David Greene said...

Each day I open links to articles about a growing movement to do away with Common Core, APPR, TFA, Standardized Testing and the privatizing of education. I know and have worked with so many of the groups and individuals pushing for the removal of top down corporate education reform, what I called Profit Led Fed Ed.

Diane Ravitch, Jonathan Kozol, Deborah Meier, Anthony Cody, Mark Naison are but some of the individuals. The Badass Teachers (BATS) and its affiliates, Save Our Schools (SOS) and its affiliates, New York Collective of Radical Educators (NyCORE), United Opt Out, and its affiliates, New York State Allies for Public Education (NYSAPE) and so many other groups have joined together to fight NCLB, RTTT, and their outcomes. One thing they have in common…progressive child and community centered education. Without going out a limb, I would feel safe to say many are Democrats or progressives.
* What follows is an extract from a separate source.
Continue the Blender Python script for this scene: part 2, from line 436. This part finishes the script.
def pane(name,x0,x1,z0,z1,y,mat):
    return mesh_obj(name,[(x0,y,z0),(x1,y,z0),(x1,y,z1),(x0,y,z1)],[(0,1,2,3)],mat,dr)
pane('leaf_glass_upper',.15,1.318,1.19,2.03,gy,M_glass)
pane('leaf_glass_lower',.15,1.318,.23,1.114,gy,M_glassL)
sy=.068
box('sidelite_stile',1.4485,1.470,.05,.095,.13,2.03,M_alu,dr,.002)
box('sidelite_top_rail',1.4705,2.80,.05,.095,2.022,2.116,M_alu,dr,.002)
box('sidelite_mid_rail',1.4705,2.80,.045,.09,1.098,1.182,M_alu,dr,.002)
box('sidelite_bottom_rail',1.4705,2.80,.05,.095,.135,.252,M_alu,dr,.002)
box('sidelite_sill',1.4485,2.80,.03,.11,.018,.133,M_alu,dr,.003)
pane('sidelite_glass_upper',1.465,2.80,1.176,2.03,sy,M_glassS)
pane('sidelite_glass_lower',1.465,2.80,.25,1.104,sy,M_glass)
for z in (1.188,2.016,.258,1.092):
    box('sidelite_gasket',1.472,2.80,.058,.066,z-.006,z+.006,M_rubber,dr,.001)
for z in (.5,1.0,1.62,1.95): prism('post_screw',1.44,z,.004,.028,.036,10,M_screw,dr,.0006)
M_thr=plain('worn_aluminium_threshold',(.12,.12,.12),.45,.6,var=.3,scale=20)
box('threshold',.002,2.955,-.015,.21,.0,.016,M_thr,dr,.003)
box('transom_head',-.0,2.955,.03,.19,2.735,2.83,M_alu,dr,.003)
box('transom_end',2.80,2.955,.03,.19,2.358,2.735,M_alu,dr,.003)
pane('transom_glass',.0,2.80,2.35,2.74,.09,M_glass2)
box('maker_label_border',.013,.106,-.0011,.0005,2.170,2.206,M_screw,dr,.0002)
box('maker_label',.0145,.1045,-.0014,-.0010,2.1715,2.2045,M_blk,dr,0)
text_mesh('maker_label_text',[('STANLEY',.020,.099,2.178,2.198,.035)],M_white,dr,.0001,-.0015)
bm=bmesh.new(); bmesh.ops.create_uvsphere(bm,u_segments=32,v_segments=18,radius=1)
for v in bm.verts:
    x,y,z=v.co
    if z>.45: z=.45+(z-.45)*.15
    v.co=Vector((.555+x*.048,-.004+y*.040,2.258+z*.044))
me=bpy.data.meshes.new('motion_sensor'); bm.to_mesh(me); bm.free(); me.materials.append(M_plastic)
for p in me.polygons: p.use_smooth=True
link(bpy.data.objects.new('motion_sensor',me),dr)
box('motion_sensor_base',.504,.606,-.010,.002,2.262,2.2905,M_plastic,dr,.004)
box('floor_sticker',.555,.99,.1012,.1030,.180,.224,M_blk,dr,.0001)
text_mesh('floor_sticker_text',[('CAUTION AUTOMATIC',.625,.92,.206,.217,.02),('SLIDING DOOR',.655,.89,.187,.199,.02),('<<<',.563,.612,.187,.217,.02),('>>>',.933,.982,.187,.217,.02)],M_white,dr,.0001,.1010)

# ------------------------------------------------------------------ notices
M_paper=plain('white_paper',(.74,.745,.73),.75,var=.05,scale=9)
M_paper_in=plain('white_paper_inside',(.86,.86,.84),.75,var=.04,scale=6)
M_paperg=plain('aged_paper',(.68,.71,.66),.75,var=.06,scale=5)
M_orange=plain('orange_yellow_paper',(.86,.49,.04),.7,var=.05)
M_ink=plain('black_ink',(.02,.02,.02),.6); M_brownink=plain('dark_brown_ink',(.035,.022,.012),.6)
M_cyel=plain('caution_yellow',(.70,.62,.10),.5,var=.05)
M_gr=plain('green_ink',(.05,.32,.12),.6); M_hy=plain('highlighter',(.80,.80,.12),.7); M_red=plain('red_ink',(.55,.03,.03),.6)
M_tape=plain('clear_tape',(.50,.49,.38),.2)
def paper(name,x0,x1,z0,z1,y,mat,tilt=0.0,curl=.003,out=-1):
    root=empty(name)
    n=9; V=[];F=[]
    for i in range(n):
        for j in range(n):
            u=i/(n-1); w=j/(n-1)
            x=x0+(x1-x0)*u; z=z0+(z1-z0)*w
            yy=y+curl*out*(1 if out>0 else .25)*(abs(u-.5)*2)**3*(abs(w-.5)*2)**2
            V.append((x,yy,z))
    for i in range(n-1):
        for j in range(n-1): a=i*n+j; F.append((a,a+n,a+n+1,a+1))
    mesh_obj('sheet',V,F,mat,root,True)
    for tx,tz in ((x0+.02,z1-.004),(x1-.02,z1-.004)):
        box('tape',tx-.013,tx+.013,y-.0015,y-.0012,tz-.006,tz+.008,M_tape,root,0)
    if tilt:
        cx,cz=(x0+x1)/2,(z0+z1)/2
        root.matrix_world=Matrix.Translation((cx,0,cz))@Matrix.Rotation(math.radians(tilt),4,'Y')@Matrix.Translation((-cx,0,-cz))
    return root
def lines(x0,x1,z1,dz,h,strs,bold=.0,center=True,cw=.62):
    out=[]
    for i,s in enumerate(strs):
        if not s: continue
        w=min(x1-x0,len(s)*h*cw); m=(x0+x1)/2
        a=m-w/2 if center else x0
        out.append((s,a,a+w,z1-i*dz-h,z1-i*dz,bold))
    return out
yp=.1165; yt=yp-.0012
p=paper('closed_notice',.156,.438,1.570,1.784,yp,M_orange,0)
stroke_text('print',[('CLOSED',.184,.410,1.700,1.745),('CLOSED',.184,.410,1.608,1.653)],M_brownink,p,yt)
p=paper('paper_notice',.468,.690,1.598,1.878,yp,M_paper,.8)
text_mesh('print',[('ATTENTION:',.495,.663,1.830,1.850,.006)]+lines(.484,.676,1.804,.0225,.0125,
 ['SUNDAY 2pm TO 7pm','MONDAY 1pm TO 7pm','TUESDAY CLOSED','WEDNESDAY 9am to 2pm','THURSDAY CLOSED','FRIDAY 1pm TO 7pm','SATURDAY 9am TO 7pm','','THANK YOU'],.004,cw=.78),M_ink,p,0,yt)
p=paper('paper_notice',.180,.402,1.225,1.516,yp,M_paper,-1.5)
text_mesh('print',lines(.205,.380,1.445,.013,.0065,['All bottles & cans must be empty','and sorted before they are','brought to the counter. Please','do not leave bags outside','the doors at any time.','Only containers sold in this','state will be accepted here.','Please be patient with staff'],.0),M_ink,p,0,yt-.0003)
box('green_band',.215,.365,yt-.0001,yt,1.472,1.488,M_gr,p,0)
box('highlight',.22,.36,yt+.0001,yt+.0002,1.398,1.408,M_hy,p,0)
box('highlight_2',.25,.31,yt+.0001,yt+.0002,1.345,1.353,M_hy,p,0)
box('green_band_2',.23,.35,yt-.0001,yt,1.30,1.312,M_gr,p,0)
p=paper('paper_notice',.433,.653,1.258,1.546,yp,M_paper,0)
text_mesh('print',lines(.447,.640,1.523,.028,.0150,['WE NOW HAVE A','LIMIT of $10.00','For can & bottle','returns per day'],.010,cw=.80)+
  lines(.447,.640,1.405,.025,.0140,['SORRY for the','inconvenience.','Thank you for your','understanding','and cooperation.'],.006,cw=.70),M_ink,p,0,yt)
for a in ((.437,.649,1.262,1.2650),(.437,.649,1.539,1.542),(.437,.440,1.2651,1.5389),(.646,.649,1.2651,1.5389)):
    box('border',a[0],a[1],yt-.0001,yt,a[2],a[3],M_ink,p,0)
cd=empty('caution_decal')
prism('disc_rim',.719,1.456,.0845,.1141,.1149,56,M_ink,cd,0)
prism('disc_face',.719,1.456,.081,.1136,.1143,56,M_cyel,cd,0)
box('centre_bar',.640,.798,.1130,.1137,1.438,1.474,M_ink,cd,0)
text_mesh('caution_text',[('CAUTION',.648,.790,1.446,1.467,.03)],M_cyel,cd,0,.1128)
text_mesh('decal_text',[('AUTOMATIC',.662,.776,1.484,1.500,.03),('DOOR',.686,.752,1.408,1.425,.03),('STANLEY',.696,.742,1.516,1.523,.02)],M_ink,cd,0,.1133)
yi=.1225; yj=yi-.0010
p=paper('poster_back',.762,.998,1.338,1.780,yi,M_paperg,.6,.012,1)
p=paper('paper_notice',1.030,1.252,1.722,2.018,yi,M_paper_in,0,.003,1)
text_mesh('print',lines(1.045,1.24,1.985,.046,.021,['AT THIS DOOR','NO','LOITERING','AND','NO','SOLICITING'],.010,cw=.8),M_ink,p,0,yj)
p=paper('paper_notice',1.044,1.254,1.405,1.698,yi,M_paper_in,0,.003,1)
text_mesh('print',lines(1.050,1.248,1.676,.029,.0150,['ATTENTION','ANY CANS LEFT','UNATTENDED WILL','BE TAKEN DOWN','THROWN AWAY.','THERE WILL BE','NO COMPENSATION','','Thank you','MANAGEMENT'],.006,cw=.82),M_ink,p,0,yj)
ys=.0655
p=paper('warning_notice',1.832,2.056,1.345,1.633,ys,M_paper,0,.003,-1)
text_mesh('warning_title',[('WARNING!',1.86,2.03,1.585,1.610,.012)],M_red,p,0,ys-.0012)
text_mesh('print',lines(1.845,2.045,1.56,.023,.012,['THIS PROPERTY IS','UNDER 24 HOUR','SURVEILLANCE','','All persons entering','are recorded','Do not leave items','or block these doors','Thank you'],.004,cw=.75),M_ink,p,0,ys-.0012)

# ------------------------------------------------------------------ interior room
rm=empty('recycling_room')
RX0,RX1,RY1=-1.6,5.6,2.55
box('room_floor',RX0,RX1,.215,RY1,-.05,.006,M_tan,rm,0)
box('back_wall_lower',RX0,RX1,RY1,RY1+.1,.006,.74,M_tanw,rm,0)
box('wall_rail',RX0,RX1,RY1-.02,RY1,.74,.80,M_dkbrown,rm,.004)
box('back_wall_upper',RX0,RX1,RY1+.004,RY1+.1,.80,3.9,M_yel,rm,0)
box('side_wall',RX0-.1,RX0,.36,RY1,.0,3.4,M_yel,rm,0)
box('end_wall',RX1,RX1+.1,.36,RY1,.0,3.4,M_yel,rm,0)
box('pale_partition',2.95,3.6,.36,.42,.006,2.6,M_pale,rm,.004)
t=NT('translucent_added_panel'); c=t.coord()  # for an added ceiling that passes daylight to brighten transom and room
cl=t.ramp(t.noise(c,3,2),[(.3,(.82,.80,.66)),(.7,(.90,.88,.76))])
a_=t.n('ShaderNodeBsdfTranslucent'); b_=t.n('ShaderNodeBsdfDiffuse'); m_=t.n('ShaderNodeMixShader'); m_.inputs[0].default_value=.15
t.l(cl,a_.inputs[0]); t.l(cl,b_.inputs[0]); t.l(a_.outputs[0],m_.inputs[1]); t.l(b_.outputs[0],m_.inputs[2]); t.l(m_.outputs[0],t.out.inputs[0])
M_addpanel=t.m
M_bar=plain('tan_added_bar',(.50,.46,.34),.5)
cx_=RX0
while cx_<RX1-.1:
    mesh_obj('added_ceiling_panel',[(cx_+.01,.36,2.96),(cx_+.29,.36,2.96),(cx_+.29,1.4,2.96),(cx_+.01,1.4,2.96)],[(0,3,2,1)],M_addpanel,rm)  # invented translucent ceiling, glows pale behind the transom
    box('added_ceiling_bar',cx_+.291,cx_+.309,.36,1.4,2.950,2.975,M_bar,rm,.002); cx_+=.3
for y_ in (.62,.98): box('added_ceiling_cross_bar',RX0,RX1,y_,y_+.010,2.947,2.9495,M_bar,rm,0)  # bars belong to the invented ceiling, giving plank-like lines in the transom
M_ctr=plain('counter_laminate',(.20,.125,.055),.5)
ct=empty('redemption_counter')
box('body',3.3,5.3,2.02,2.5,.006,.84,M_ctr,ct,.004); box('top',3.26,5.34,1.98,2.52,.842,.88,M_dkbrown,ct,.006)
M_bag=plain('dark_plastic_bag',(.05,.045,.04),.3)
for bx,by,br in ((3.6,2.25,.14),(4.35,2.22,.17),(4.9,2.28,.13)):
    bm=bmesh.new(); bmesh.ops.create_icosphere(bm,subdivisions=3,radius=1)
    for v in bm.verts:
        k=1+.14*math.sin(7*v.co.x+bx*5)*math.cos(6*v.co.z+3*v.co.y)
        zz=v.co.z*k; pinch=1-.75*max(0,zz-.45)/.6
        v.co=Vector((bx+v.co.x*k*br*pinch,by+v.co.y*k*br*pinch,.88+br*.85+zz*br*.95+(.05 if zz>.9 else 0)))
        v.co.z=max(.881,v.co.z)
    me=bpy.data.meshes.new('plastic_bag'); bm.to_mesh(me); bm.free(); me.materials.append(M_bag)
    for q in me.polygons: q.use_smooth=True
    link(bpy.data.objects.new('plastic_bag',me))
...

However when I read about the political leaders are in this endeavor I am usually stunned. Rand Paul and Scott Walker have now joined the anti Common Core fight. They now join the likes of conservatives like Lindsay Graham, Charles Grassley, and Mark Rubio. The Republican National Committee, Glen Beck, and even the Heritage Foundation are all in this fight. The states who have dropped or propose dropping out of Common Core and testing like Oklahoma, South and North Carolina, Georgia, and Louisiana are all Republican and mostly conservative.

The state leading the Common Core APPR charge is New York; with its high profile Democratic Governor, Andrew Cuomo. The biggest “pusher” of the Common Core et al drugs is our federal Democratic DOE under the control of a “liberal” Democratic president.

When did this happen? When did progressive education become a reason to vote for a conservative Republican? What do progressive educators do when it is time to vote?

If they are one-issue voters do they vote for a Walker or Paul, or in NYS did they vote for conservative republican Astorino? Maybe they get lucky and have alternative candidates like Zephyr Teachout or Howie Hawkins and lose? If they have concerns about other progressive ideals like gun control and women’s rights do they turn their backs on education?

Obviously this is a very complex issue. I was determined to keep this comment short.

Free speech has become a corporate battle cry. States Rights now include education as well as anti voting rights procedures.

Red is Blue. Blue is Red. Have I gone down Wonderland’s Rabbit Hole? What a conundrum!

Vanessa Vaile said...

Right about the same time I that I read this, I also listened to a long public radio piece about MLK's last year. I was struck by how much the public disapproval he experienced parallels the Booker T Washington / W.E.B. DuBois divide.